Page title


Tell us a bit about yourself/ your background

I am currently in my seventh year as a councillor in the Shire of Toodyay and my third year as Shire President. I spent most of my working career in nursing and environmental science, along with 30 years of family business. I moved to Toodyay 25 years ago, but before that my family had always been based rurally, near mining communities.

What was it that inspired you to run for council?

I was initially disinterested in running for council, but a good friend at the time, passionate about social justice, pushed me for years to nominate. After three years of this pressure, I asked who was running for my ward. I was delighted to hear it was a very popular and experienced local, so, convinced I had a miniscule chance of being elected, I agreed. When the incumbent withdrew, I was elected unopposed.

After my first term, I took a four-year hiatus before standing for council again.

This time however, my decision was strongly influenced by my belief in the wonderful potential local government has to improve lives with wise community focused stewardship.

What do you hope to achieve in your time as President?

I am determined to see this dynamic council and administration successfully implement organisational change that will help avoid the factional turmoil of the past.

I also want to help deliver excellent governance and financial oversight and a clear direction for the future of our community.

What do you see as the main challenges and opportunities of being a woman
serving in local government?

I don’t see any specific challenges that arise from being a woman in local government.

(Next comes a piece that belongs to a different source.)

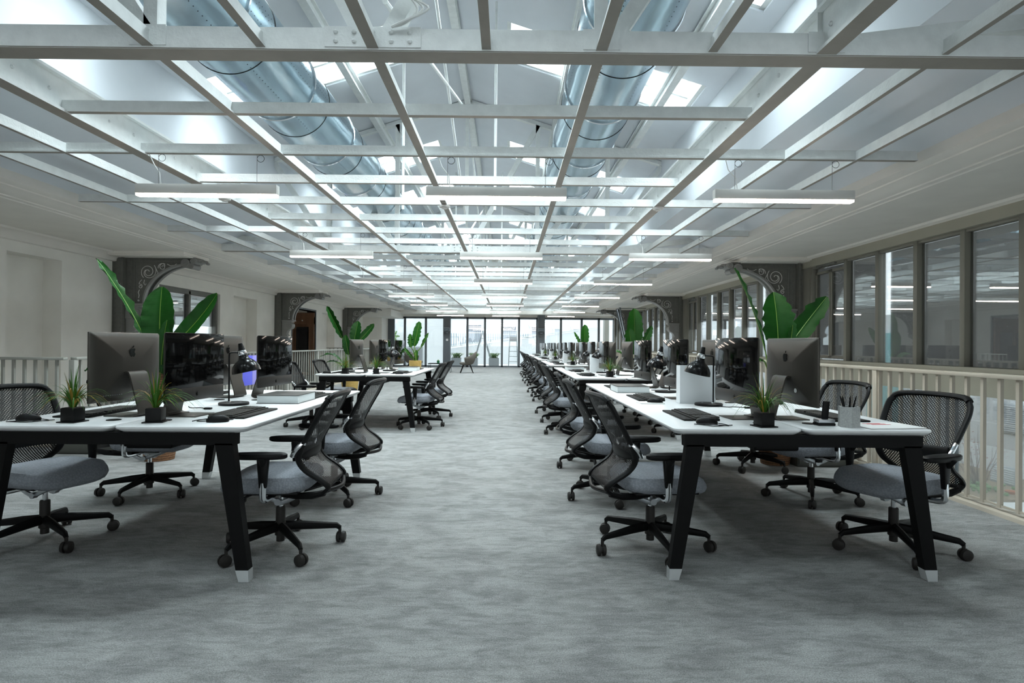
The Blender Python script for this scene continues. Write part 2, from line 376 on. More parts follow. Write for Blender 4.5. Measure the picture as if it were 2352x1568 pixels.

Challenges that do arise are not, in my opinion, gender specific, but rather issues of character. We are all familiar with office bullies and discriminatory behaviour. It has always been apparent that thinking in this way limits effectiveness and inhibits change.

The main opportunity presented by more women in local government is their contribution to richer council decision making. Gender can influence approaches to problem solving and the resulting outcomes. Gender balance in council, in a supportive environment, is more likely to lead to better results for the community at large.

How do you encourage more women to participate in local government?

Remove the mystique, stop fostering the gender divide and dispense with political intrigue. Familiarise them with the role and structure of the organisation before they nominate. Convey our expectations of councillors. Have frank conversations about the role and representation, basic legislative constraints in behaviour and operations, while providing a realistic – but digestible - view of the organisation.

Mentor. I cannot overstate the importance of mentoring prospective councillors. Prospective candidates should be familiar with local government structure and key aspects of the Local Government Act, Code of Conduct and Standing Orders before they nominate. It is also important that they are familiar with chambers and have been introduced to sitting councillors.

Provide ongoing support to elected councillors - coffee meetings, training sessions and the like.

Is there anything else that you would like to add?

It can get tiring and frustrating at times, but ultimately being on council is rewarding. I would encourage anyone with a passion for community, who is prepared to work for the betterment of the whole, to please nominate!